Anna Katharina Hahn: Das Kleid meiner Mutter
Suhrkamp Verlag, Berlin 2016
310 Seiten, 21,95 Euro
Raffinierte Zeitdiagnose
Eine junge Akademikerin aus Spanien versucht ihr Glück in Deutschland - und scheitert. Zurück in der Heimat muss sie wieder bei ihren Eltern einziehen. Doch dann geschehen die bizarrsten Dinge. Anna Katharina Hahn erzählt in "Das Kleid meiner Mutter" vom Leben, wie es ist – und einer fantastischen Parallelrealität.
Die in Stuttgart geborene Schriftstellerin Anna Katharina Hahn gilt als brillante Beobachterin jenes Milieus, das man als urbanes Kulturbürgertum bezeichnet. In zwei Romanen, "Kürzere Tage" (2009) und "Der schwarze Berg" (2012), erzählte sie von Menschen, die mit der Außengestaltung ihres Lebens dessen kulturelle Entwurzelung überdecken. Beide Romane spielten im Schwabenland. Hahns Heimatregion war bislang der Fundus und der poetische Echoraum ihrer Literatur. Mit ihrem neuen Roman überschreitet die Autorin nun gleich mehrere Grenzen, sowohl die des ästhetischen Konzepts als auch die der Geografie: "Das Kleid meiner Mutter" lässt den Realismus und Schwaben hinter sich.

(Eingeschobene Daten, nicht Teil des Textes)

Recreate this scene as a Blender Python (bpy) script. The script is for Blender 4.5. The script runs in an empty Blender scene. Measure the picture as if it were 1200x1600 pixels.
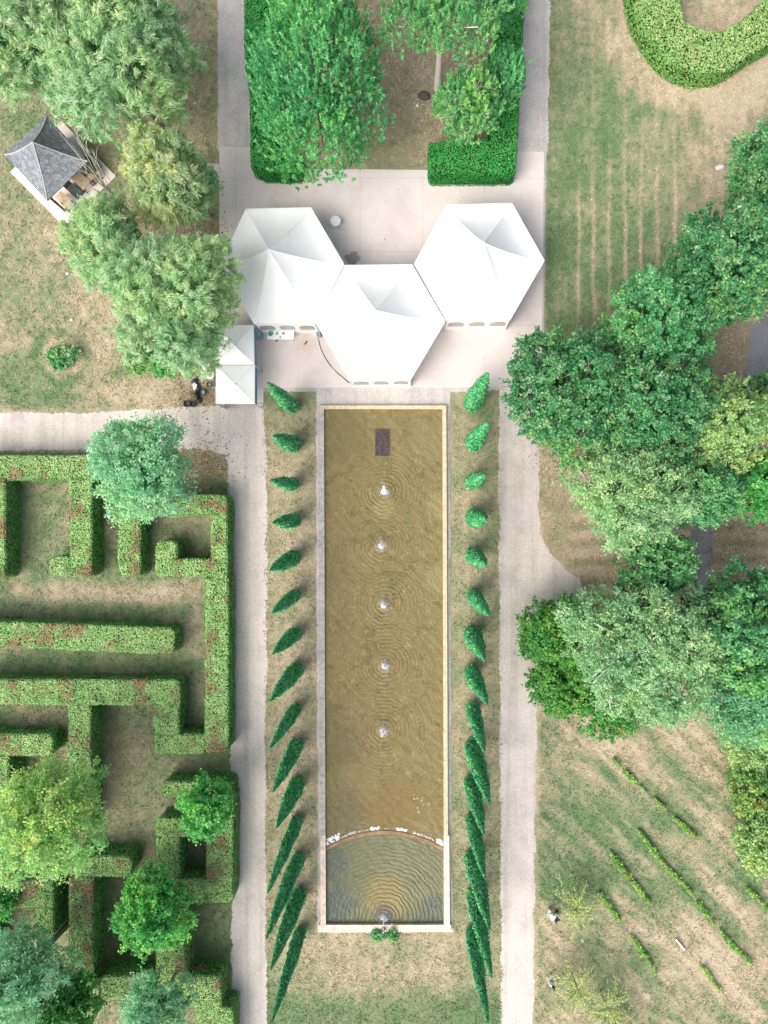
import bpy, bmesh, math, random
import numpy as np
from mathutils import Vector

# ------------------------------------------------------------------ basics
scene = bpy.context.scene
C = scene.collection
rng = np.random.default_rng(7)
H = 56.0                       # camera height, metres
F = 1110.0                     # focal length in photo pixels
S = H / F                      # metres per photo pixel on the ground
CX, CY = 645.0, 810.0          # photo pixel straight below the camera


def W(px, py, z=0.0):
    k = S * (H - z) / H
    return ((px - CX) * k, (CY - py) * k, z)


def WA(P, z=0.0):
    return np.array([W(p[0], p[1], z) for p in P], float)


def tag(o, label=None, cat=None, group=None, kind=None):
    if label: o['label'] = label
    if cat: o['category'] = cat
    if group: o['group'] = group
    if kind: o['kind'] = kind
    return o


def thing(name, label, cat, loc=(0, 0, 0), rz=0.0, group=None):
    o = bpy.data.objects.new(name, None)
    C.objects.link(o)
    o.location = loc
    o.rotation_euler = (0, 0, rz)
    o.empty_display_size = 0.2
    return tag(o, label, cat, group)


def link(name, me, mat, parent=None, smooth=False):
    o = bpy.data.objects.new(name, me)
    C.objects.link(o)
    if mat is not None and len(me.materials) == 0:
        me.materials.append(mat)
    if parent is not None:
        o.parent = parent
    if smooth and len(me.polygons):
        me.polygons.foreach_set('use_smooth', np.ones(len(me.polygons), bool))
    return o


def mesh_np(name, V, Fs, rnd=None, tone=None):
    """V (n,3); Fs (m,k) all faces with k corners; rnd optional (m,) face value"""
    V = np.asarray(V, np.float32); Fs = np.asarray(Fs, np.int32)
    me = bpy.data.meshes.new(name)
    m, k = Fs.shape
    me.vertices.add(len(V)); me.vertices.foreach_set('co', V.ravel())
    me.loops.add(m * k); me.loops.foreach_set('vertex_index', Fs.ravel())
    me.polygons.add(m)
    me.polygons.foreach_set('loop_start', np.arange(0, m * k, k, dtype=np.int32))
    me.update(calc_edges=True)
    if rnd is not None:
        a = me.attributes.new('rnd', 'FLOAT', 'FACE')
        a.data.foreach_set('value', np.asarray(rnd, np.float32))
    if rnd is not None:
        a = me.attributes.new('tone', 'FLOAT', 'FACE')
        a.data.foreach_set('value', np.full(m, .5, np.float32) if tone is None else np.asarray(tone, np.float32))
    return me


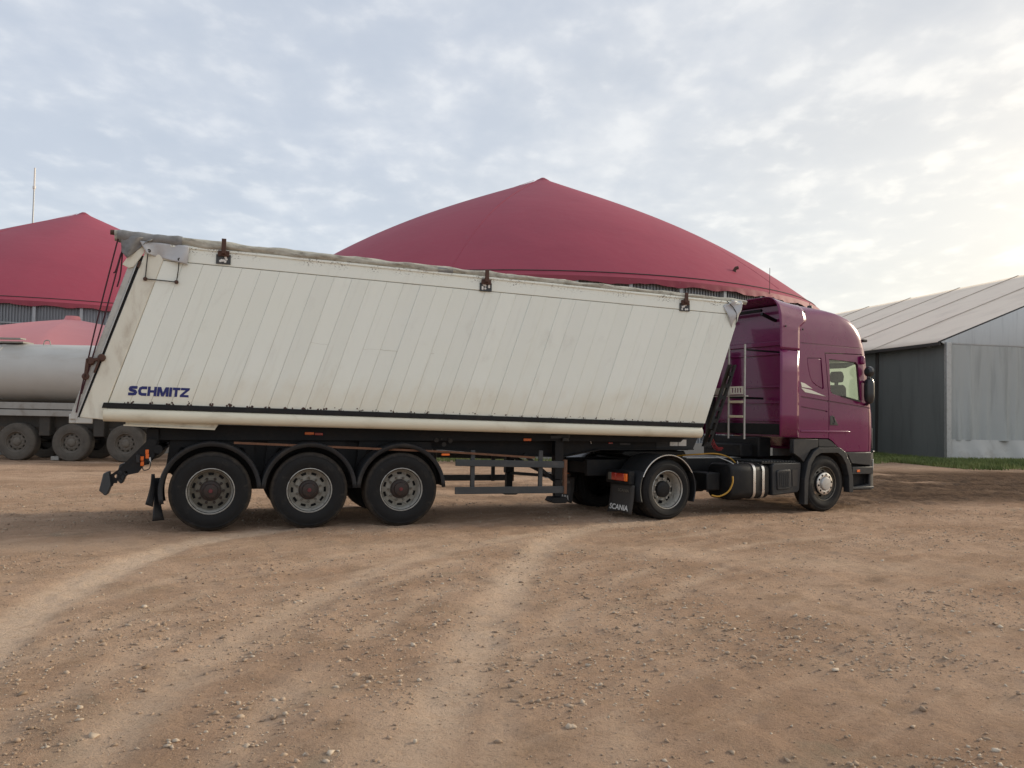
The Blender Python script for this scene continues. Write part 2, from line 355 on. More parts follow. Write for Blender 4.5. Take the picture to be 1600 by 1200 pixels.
def textmesh(body, size, xs=1, bold=.0, extr=.002, shear=0, space=1.0):
    cu = bpy.data.curves.new('t', 'FONT'); cu.body = body; cu.size = size; cu.offset = bold; cu.extrude = extr; cu.shear = shear; cu.space_character = space
    o = bpy.data.objects.new('t', cu); col.objects.link(o)
    dg = bpy.context.evaluated_depsgraph_get(); dg.update()
    me = bpy.data.meshes.new_from_object(o.evaluated_get(dg)); bpy.data.objects.remove(o)
    xsv = [v.co.x for v in me.vertices]; ysv = [v.co.y for v in me.vertices]
    return me, min(xsv), max(xsv), min(ysv), max(ysv)
def lettering(name, body, corners, parent, m_, bold=.02, off=(0, -.004, 0)):
    # fit the text into the quadrilateral bl, br, tr, tl (3D points)
    me, x0, x1, y0, y1 = textmesh(body, 1, bold=bold, extr=.0)
    bl, br, tr, tl = [Vector(p) for p in corners]; o_ = Vector(off)
    for v in me.vertices:
        u, w = (v.co.x-x0)/(x1-x0), (v.co.y-y0)/(y1-y0)
        v.co = (bl*(1-u)+br*u)*(1-w)+(tl*(1-u)+tr*u)*w+o_
    return link(name, me, m_, parent, smooth=False)

# ------------------------------------------------------------------ numpy noise
def vnoise(x, y, seed):
    xi = np.floor(x).astype(np.int64); yi = np.floor(y).astype(np.int64); fx = x-xi; fy = y-yi
    def h(a, b):
        n = (a*374761393+b*668265263+seed*1442695041) & 0xffffffff
        n = ((n ^ (n >> 13))*1274126177) & 0xffffffff
        return ((n ^ (n >> 16)) & 0xffff)/65535.0
    sx = fx*fx*(3-2*fx); sy = fy*fy*(3-2*fy)
    return (h(xi, yi)*(1-sx)+h(xi+1, yi)*sx)*(1-sy)+(h(xi, yi+1)*(1-sx)+h(xi+1, yi+1)*sx)*sy
def fbm(x, y, seed, oct=4):
    t = 0; a = .5; s_ = 0
    for i in range(oct): t = t+a*vnoise(x*2**i, y*2**i, seed+i); s_ += a; a *= .5
    return t/s_
def sstep(a, b, x): t = np.clip((x-a)/(b-a), 0, 1); return t*t*(3-2*t)
def polydist(x, y, pts):
    best = np.full(x.shape, 1e9)
    for (ax, ay), (bx, by) in zip(pts[:-1], pts[1:]):
        dx, dy = bx-ax, by-ay; t = np.clip(((x-ax)*dx+(y-ay)*dy)/(dx*dx+dy*dy), 0, 1)
        best = np.minimum(best, np.hypot(x-ax-t*dx, y-ay-t*dy))
    return best
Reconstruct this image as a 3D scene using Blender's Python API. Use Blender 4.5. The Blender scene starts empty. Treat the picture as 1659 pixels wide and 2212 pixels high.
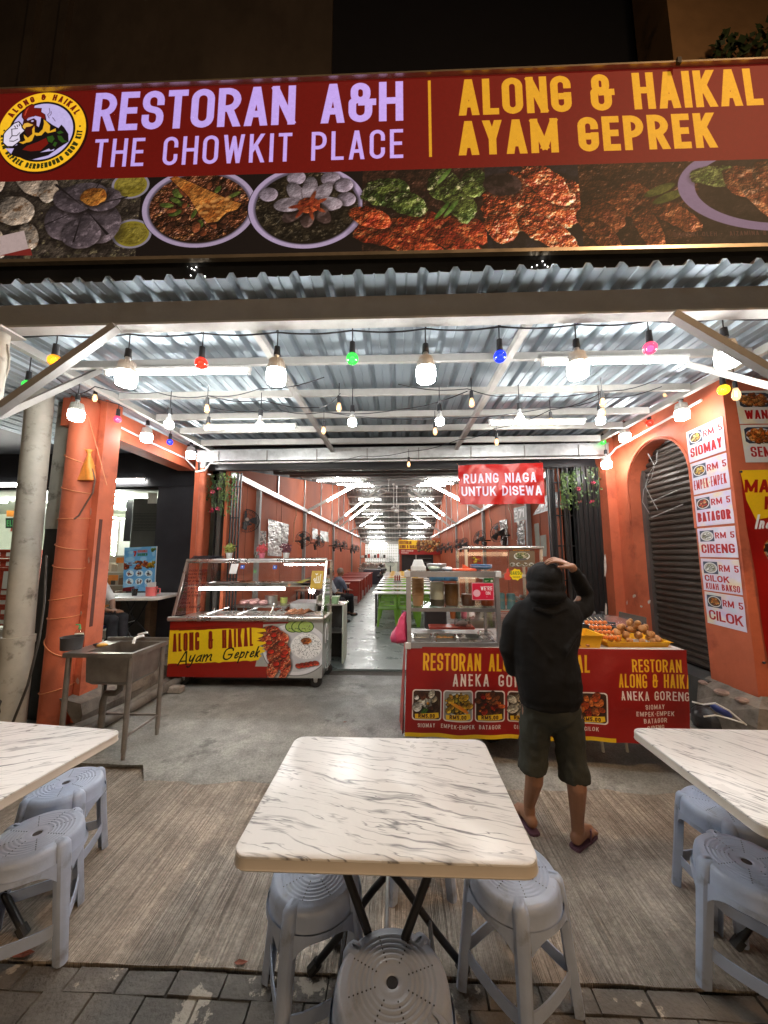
import bpy, bmesh, math, random
import numpy as np
from mathutils import Vector, Matrix, noise
C = bpy.context.scene.collection
sc = bpy.context.scene
PI = math.pi
random.seed(7)

# ---------------------------------------------------------------- camera
FP = 778.0
TH = math.atan(94/FP); PS = math.atan(28.5/FP*math.cos(TH))
cam_d = bpy.data.cameras.new('camera'); cam = bpy.data.objects.new('camera', cam_d); C.objects.link(cam)
cam.location = (0, 0, 1.62); cam.rotation_euler = (PI/2+TH, 0, PS)
cam_d.sensor_fit = 'HORIZONTAL'; cam_d.sensor_width = 36; cam_d.lens = 36*FP/1659
cam_d.clip_start = 0.05; cam_d.clip_end = 300
sc.camera = cam
# ---------------------------------------------------------------- night sky
w = bpy.data.worlds.new('World'); sc.world = w; w.use_nodes = True
wn = w.node_tree.nodes; wl = w.node_tree.links
bgn = wn['Background']
sky = wn.new('ShaderNodeTexSky'); sky.sky_type = 'NISHITA'; sky.sun_disc = False
sky.sun_elevation = math.radians(-6); sky.sun_rotation = math.radians(200)
wl.new(sky.outputs[0], bgn.inputs[0]); bgn.inputs[1].default_value = 0.05
sc.view_settings.view_transform = 'Standard'; sc.view_settings.look = 'None'
sc.view_settings.gamma = 1; sc.view_settings.exposure = 0.55; sc.view_settings.use_curve_mapping = False
sc.render.engine = 'CYCLES'; sc.cycles.use_denoising = True; sc.cycles.max_bounces = 7
sc.cycles.diffuse_bounces = 3; sc.cycles.glossy_bounces = 3; sc.cycles.transmission_bounces = 6; sc.cycles.transparent_max_bounces = 12
sc.cycles.caustics_reflective = False; sc.cycles.caustics_refractive = False
sc.cycles.sample_clamp_indirect = 4.0
# the sodium street lamp across the road that lights the front tables and the signboard
sl = bpy.data.lights.new('street_lamp_light', 'AREA'); sl.energy = 165; sl.color = (1.0, 0.62, 0.33); sl.size = 0.5
slo = bpy.data.objects.new('street_lamp_light', sl); C.objects.link(slo)
slo.location = (4.6, -1.4, 7.2)
slo.rotation_euler = (Vector((0.6, 2.6, 2.2))-Vector(slo.location)).to_track_quat('-Z', 'Y').to_euler()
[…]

Die Erzählung setzt im Sommer 2012 ein und skizziert zunächst die prekäre Lage der Generation junger dauerarbeitsloser Akademiker, die unter der Wirtschaftskrise in Spanien leiden. Die Grundschullehrerin Anita ist ein exemplarischer Fall: Nach vergeblichen Anläufen auf dem Arbeitsmarkt bleibt der jungen Spanierin nichts anderes übrig, als zu ihren Eltern zurückzukehren und ihr Kinderzimmer wieder zu beziehen. Von den Freunden, die sich tagsüber zu Protestmärschen in der Madrider Innenstadt versammeln und ihre Abende und Nächte mit Freizeitroutinen verbringen, sondert sie sich mehr und mehr ab.
Die toten Eltern schrumpfen auf Puppengröße
Eines Tages findet sie ihre Eltern Oscar und Blanca tot in der Wohnung vor. Mit diesem Ereignis schlägt der Roman auf ebenso raffinierte wie geschmeidige Weise den Weg ins phantastische Erzählen mit surrealen Elementen ein. Die toten Eltern beginnen zu schrumpfen, sind am Ende so klein, dass Anita sie wie Püppchen auf den Schoß nehmen kann. Und Anita selbst wandelt sich zur Orlandofigur: Sobald sie Kleider ihrer Mutter anzieht, erlangt sie deren Gestalt, wird eleganter, selbstsicherer, verführerischer, als sie selbst je war. Aus wirtschaftlicher Verarmung und biografischer Aussichtslosigkeit entwickelt sich wie im Traum das Maskenspiel einer phantastischen Parallelrealität. Mit großer künstlerischer Sicherheit macht die Autorin diesen Übergang plausibel.
Ironische Sticheleien gegen den Literaturbetrieb
Allerdings versenkt sie in Anitas Gegenwart eine weitere, tief in die Vergangenheit reichende Geschichte. Es entsteht somit eine Art Roman im Roman, der zunehmend mehr und schließlich etwas zu viel Raum einnimmt: In der Hinterlassenschaft ihres Vaters findet Anita Briefe und Schriften einer Übersetzerin, mit der ihn offensichtlich ein Liebesverhältnis verband. Diese Frau wiederum stand im Bann eines geheimnisvollen deutschen Schriftstellers namens Gert De Ruit, der sich der Öffentlichkeit radikal entzieht und sich bei Preisverleihungen an ihn von Pizzaboten oder Prostituierte vertreten lässt. De Ruit ist eine höchst reizvolle Thomas-Pynchon-Figur, der "Das Kleid meiner Mutter" ironische Sticheleien gegen den Literaturbetrieb verdankt. Aber das Erzählmodell romantischer Verschachtelung wird vor allem in der zweiten Romanhälfte leicht überstrapaziert. Die Hauptprotagonistin Anita droht hinter dem zweiten Protagonisten Gert De Ruit zu verschwinden. Gleichwohl begegnet der Leser auch in diesem Roman Anna Katharina Hahn als unangestrengter Stilistin und unbestechlicher Zeitdiagnostikerin.